For Bottum, the decline of the novel is chiefly the result of social, cultural, and historical developments and the influence they have exerted on modern people. His explanation, I think, is generally accurate, though the main point, it may be, has him. It is the emergence of a new kind of author, and consequently of a new kind of reader, over the past three decades or so. Contemporary writers, like their audiences, ordinarily come from the middle and upper-middle classes (since the passing of Louis Auchincloss and Gore Vidal, the upper class is scarcely represented in the business of writing or reading novels); raised in cities or the featureless, indistinguishable, and repetitive suburbs; trained at the high-pressured but culturally and intellectually homogenized universities savagely dominated by a respectable Long Island radicalism; and lacking experience of, or interest in, anything beyond the familiar and approved, save to express their scorn for it. The minds of modern intellectuals and artists are never emotionally and intellectually robust, ruddy, vigorous and adventurous.

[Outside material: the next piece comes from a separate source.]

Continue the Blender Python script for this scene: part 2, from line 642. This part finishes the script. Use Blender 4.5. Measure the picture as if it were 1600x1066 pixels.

They are, instead, weak, pale, pasty and unadventurous: the minds of people self-confined to the great indoors and to intellectual abstraction. Thus the types of people who populate a novel by Hemingway (hunters, fishermen, loggers, bullfighters) or Sherwood Anderson (gray, small-town Midwesterners undeveloped intellectually and twisted by neuroses) are wholly alien to them; while the characters in Faulkner or O’Connor are simply Trump supporters born ahead of their time. But no one can write a great or even a good novel while holding his nose; nor can he acquire the variety and breadth of experience a real novelist needs by blinkering his eyes and inserting his earbuds in the hope of picking up a radio broadcast hosted by another terminally alienated, angry and bitter progressive before he leaves the house every morning.